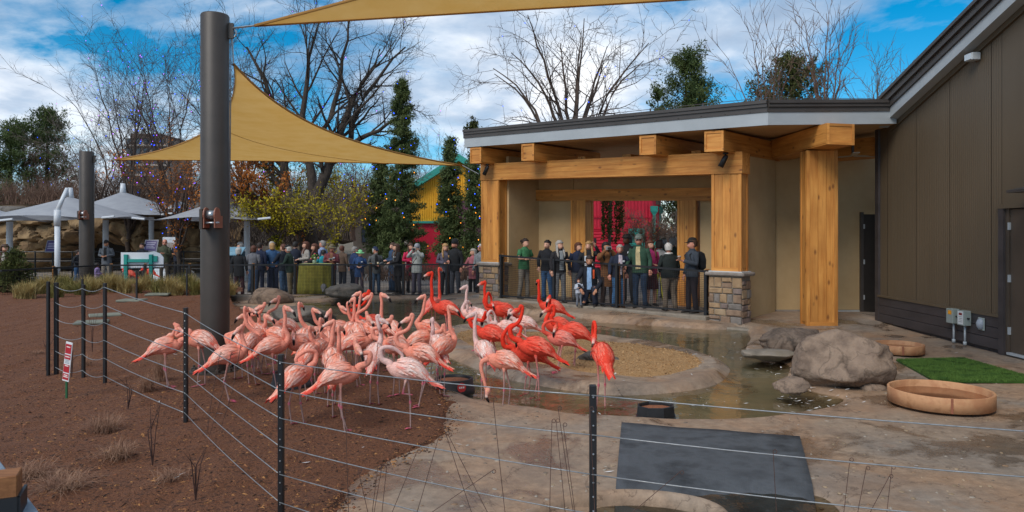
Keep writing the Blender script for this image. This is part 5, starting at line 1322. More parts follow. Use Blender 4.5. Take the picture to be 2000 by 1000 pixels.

---

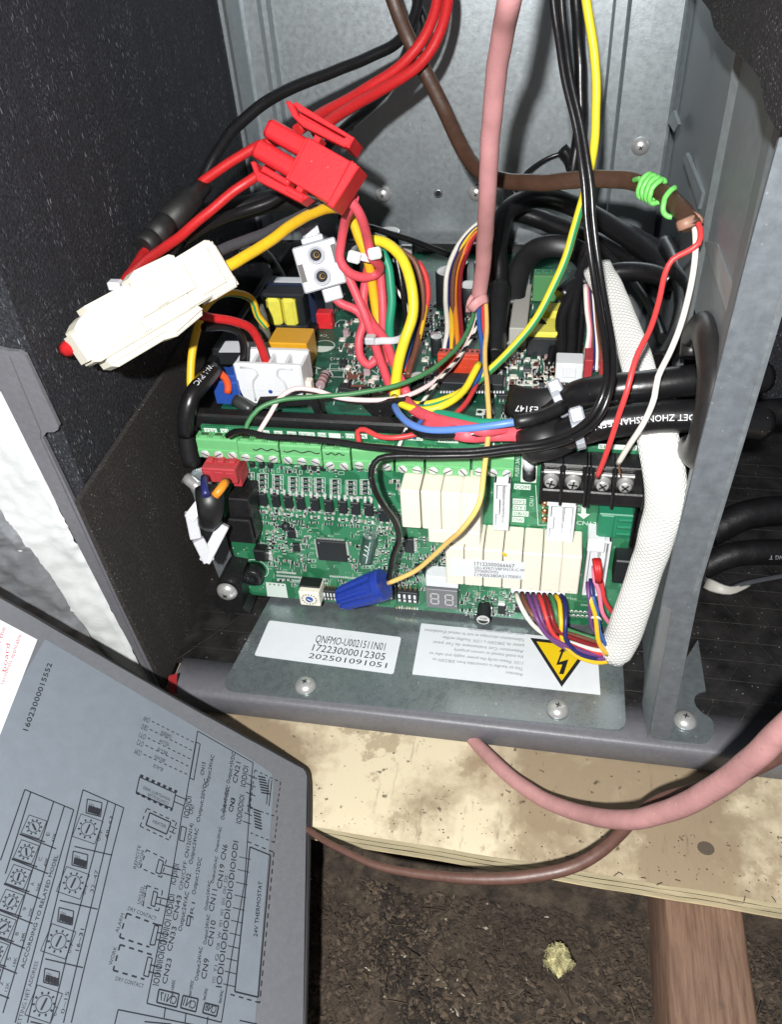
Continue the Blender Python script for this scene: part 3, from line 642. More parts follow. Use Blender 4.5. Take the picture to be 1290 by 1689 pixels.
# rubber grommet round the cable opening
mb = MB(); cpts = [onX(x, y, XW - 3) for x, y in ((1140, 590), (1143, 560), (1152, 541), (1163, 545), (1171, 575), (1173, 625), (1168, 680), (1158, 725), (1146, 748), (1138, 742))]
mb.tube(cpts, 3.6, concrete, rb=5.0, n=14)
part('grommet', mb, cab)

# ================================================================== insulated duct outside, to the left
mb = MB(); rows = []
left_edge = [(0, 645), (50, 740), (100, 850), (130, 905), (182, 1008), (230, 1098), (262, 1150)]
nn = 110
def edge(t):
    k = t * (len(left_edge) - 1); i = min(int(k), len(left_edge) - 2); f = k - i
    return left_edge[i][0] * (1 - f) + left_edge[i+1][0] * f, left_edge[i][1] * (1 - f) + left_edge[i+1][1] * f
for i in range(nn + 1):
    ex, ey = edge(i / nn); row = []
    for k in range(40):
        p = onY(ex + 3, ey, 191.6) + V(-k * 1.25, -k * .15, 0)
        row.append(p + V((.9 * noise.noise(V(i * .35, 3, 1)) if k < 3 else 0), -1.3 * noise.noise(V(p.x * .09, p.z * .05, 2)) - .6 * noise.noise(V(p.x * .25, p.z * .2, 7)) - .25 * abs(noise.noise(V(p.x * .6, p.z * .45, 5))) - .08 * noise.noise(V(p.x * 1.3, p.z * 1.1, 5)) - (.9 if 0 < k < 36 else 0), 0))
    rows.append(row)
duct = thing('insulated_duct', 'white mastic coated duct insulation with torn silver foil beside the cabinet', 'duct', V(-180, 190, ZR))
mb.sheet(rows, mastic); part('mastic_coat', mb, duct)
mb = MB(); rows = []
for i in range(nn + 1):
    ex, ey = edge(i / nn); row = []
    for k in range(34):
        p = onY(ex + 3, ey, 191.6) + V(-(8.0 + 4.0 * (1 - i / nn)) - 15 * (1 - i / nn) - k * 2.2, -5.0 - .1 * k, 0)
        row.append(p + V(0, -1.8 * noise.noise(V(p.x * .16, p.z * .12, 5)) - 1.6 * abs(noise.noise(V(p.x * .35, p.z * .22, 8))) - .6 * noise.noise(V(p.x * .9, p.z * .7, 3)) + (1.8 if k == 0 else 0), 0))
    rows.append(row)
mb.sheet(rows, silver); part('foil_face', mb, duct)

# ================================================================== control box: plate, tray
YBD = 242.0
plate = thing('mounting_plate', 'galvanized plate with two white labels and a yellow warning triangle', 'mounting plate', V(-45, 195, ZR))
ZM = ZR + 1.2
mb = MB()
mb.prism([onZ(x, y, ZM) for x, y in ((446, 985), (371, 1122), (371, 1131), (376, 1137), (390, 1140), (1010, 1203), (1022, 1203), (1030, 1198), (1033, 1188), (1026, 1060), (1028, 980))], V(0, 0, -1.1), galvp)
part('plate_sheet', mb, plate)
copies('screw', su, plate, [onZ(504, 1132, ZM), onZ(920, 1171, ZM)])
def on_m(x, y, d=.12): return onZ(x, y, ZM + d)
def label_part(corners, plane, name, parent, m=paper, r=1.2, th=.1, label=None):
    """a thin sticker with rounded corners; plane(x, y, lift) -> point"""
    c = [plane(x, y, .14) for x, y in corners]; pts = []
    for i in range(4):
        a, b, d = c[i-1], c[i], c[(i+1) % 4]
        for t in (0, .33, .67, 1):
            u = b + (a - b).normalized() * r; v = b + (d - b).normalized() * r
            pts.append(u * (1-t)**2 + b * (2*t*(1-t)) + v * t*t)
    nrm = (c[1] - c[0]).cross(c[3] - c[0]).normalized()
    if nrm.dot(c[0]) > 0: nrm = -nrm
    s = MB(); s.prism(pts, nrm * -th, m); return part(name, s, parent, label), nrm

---

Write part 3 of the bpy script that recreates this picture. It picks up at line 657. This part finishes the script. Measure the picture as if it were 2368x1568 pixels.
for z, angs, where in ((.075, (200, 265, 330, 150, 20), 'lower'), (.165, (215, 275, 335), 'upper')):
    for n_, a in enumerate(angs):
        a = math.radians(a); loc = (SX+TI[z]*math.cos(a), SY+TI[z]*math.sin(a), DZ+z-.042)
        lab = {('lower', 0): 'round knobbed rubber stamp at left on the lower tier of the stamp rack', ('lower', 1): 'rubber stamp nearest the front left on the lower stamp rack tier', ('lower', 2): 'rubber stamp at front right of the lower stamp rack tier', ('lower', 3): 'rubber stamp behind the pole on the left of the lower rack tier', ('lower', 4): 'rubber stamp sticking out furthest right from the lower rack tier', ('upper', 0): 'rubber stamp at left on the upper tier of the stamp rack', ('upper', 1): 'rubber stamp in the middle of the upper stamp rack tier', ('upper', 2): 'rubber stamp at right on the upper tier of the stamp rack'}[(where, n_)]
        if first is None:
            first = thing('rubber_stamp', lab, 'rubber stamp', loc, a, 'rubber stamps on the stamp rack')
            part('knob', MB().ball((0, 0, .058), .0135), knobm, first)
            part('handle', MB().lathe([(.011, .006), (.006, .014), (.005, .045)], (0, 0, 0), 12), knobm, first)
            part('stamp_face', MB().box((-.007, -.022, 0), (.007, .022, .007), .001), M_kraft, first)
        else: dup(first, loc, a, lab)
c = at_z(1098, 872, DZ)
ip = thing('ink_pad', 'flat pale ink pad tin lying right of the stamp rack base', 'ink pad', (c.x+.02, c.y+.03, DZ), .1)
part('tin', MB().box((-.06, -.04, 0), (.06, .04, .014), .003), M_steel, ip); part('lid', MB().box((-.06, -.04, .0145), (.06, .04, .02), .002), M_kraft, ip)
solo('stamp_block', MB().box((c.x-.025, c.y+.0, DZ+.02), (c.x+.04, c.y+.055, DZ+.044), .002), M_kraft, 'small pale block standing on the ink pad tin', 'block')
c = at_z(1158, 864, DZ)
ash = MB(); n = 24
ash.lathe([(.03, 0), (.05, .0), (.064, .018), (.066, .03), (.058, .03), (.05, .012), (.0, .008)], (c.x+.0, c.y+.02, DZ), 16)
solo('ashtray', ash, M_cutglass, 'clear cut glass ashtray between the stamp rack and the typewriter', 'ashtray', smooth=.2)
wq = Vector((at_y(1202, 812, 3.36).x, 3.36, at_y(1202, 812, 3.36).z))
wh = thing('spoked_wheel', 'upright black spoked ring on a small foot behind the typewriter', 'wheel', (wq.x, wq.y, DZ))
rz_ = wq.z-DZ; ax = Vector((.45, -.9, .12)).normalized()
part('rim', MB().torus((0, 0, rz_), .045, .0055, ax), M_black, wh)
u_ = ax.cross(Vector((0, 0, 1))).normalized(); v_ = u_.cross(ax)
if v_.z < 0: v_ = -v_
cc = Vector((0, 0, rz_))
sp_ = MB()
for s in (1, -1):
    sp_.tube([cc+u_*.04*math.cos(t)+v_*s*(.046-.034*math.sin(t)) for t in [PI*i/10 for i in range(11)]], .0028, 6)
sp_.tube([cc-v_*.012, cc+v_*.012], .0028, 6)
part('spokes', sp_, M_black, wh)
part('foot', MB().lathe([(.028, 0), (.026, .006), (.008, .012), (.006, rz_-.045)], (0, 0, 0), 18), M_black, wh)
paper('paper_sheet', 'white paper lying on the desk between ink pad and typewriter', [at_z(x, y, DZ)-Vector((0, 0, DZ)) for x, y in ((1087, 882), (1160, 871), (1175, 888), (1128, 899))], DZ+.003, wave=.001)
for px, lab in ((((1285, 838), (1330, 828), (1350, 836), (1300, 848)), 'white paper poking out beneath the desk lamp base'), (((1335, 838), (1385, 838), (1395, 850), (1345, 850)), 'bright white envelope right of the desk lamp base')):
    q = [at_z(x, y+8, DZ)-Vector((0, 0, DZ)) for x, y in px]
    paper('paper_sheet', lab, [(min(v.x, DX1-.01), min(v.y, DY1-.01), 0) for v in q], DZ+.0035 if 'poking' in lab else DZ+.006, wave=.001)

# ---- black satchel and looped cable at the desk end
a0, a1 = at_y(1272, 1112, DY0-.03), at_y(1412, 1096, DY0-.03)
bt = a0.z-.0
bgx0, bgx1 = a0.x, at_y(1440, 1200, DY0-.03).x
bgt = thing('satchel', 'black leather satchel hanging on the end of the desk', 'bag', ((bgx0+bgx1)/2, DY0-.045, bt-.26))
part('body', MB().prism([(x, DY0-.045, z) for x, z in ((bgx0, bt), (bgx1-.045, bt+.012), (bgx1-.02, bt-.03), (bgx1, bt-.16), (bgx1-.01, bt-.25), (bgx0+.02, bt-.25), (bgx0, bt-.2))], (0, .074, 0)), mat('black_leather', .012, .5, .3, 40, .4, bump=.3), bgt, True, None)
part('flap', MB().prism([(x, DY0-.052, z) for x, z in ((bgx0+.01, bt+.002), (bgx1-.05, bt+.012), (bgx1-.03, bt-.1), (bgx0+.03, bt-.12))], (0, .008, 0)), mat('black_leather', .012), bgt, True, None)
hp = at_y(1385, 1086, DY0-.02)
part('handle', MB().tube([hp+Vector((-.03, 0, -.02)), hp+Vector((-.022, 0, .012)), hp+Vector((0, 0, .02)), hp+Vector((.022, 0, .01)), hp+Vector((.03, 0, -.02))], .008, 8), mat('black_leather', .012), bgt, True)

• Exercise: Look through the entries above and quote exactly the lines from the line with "Continue the Blender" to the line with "part('grommet', mb, cab)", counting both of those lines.

• Complete answer:
Continue the Blender Python script for this scene: part 3, from line 642. More parts follow. Use Blender 4.5. Take the picture to be 1290 by 1689 pixels.
# rubber grommet round the cable opening
mb = MB(); cpts = [onX(x, y, XW - 3) for x, y in ((1140, 590), (1143, 560), (1152, 541), (1163, 545), (1171, 575), (1173, 625), (1168, 680), (1158, 725), (1146, 748), (1138, 742))]
mb.tube(cpts, 3.6, concrete, rb=5.0, n=14)
part('grommet', mb, cab)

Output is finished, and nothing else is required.